I inquired about some of the other booths. Yes, there was one for Gàidhlig translation but it was not manned. If a member intended to make an intervention in Gàidhlig there was a whole bureaucratic process to be gone through first and my impression is that you'd want to have copperfastened your justification for using the language and obliging the "Corporate Body" to committing appropriate resources on the day.

I had the impression that the institution feels that it is simply indulging a form of tokenism by the SNP but that it is easier to indulge it than create a political row. I suspect the process is quite demanding and there are limits to what is allowed. For example I read in the booklet, whose cover is illustrated above, that
There are a range of opportunities to use Gaelic in parliamentary business:

  • Members may use Gaelic in debates or committee meetings, subject to prior agreement from the Presiding Officer or committee convener
  • Motions, amendments to motions and questions must be in English but Members may provide an accompanying Gaelic translation which will be published in the Business Bulletin along with the English version
.
The proof of the pudding here is surely in the eating and I don't know how frequently Gàidhlig is used in the chamber or in the report of proceedings. I must check it out sometime.

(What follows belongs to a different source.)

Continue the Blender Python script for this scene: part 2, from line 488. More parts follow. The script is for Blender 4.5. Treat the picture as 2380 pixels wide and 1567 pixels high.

So much for the Parliament. In the course of a fascinating visit to the Camera Obscura (on which more later) the lady mentioned that the adjacent church was the only one in Edinburgh which had services in Gàidhlig. As this church is no longer a religious premises this did not bode well for the language in the cause of redemption.





The Highland Tolbooth St John's Church was closed in 1979 and apparently lay unused for a number of years. Its assembly hall did house the parliament on a temporary basis but it is now the centrepoint for the Edinburgh Festival. Its religious function transferred to Greyfriars Kirk from where the above view of the former church was taken.





There is a service in Gàidhlig in Greyfriars every Sunday at 12:30 and it appears to be taken by various visiting clergymen.





There is a section (above) in the rear corner of the church which is reserved for the Gàidhlig services. Gàidhlig bibles are left on the pews and prayer sheets are distributed at the Sunday services.





So it looks as though Gàidhlig is now more the language of Heaven than of the body politic, at least in Edinburgh itself.